Normally, this wouldn’t be page one news in most publications. But it is noteworthy here because Artis Capital Management had been the largest shareholder of Data Domain for a few years. And, as most of us remember, Data Domain was purchased by EMC in 2009 for $2.1 billion following a bidding war with NetApp. So Artis Capital made out pretty well.
Does this mean that EMC or some other Tier 1 data center systems company is going to buy Nimble someday for billions of bucks? Of course it doesn’t, but it can pay handsomely once in a while to connect the dots of history and wonder what else might be coming.
Does this mean that Artis Capital knows a good storage company when it sees one? Quite possibly. Worth it to look at how Nimble does it? Definitely.
“We recognize that storage is strategic for businesses; Nimble Storage’s technology is highly differentiated, and we believe the company will disrupt the market,” said Stuart Peterson of Artis Capital Management. “Investments like Nimble Storage don’t come along often, and we wanted to get in early. We believe Nimble Storage will be the next ‘big thing’ in storage.”

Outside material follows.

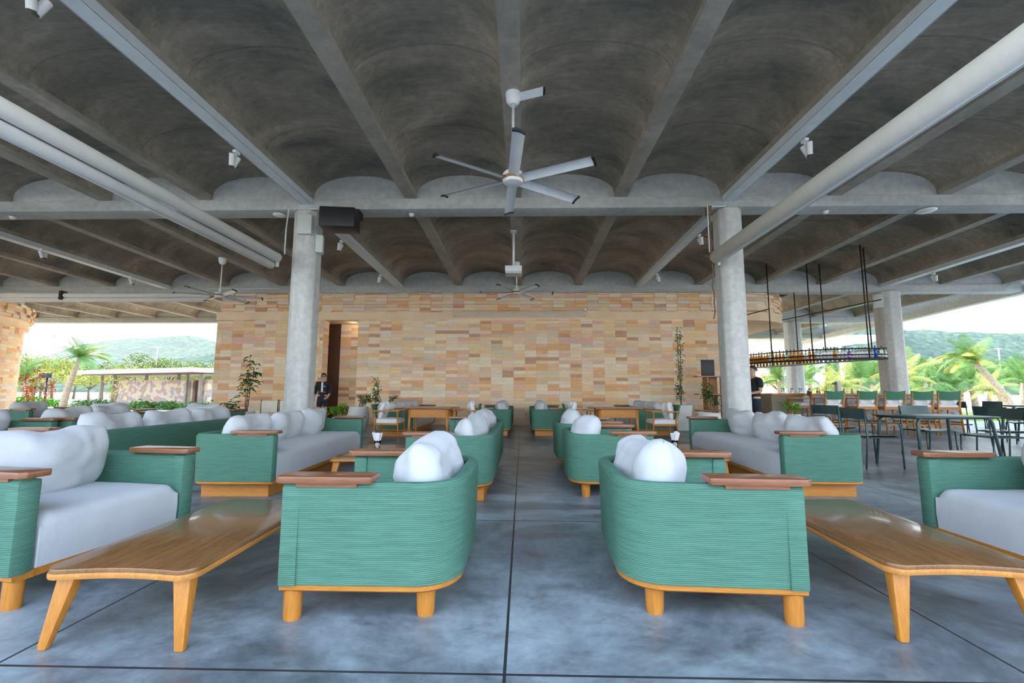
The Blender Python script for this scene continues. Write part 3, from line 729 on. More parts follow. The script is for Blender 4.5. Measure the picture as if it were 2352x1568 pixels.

Nimble Storage, founded by former Data Domain (there’s a dot to connect) and NetApp (and another) executives Varun Mehta and Umesh Maheshwari, positions itself as the industry’s first “converged iSCSI storage, backup and disaster-recovery solution” for enterprises.
The claim about being first may or may not be true, but the fact is that Nimble does indeed cram a lot of functionality into a relatively small space.
Nimble accomplished its in-the-box convergence by putting to work a new architecture called CASL (Cache-Accelerated Sequential Layout) that combines high-performance NAND flash and high-capacity, low-cost Serial ATA disks.
The CASL architecture deduplicates and compresses data at the gateway, producing variable-sized data blocks that are reconstructed when the file is accessed. A number of companies provide deduplication at the gateway, but Nimble was the first to add compression.
The resulting data blocks are combined into larger data bundles and written to Tier 1 (flash memory) storage for access by high-performance applications, such as Oracle and SAP databases, SQL servers and proprietary industry applications.
This enables fast in-line data compression, intelligent data optimization using flash memory and high-capacity disk, instant optimized backups and WAN-efficient replication in a single device. This approach lowers equipment costs, reduces backup and restore time from hours to seconds and streamlines storage management. A bit costlier off the top, but eventual returns on investment are attractive.
In summary, all good for Nimble and good for Artis Capital. We’ll keep an eye on what else develops.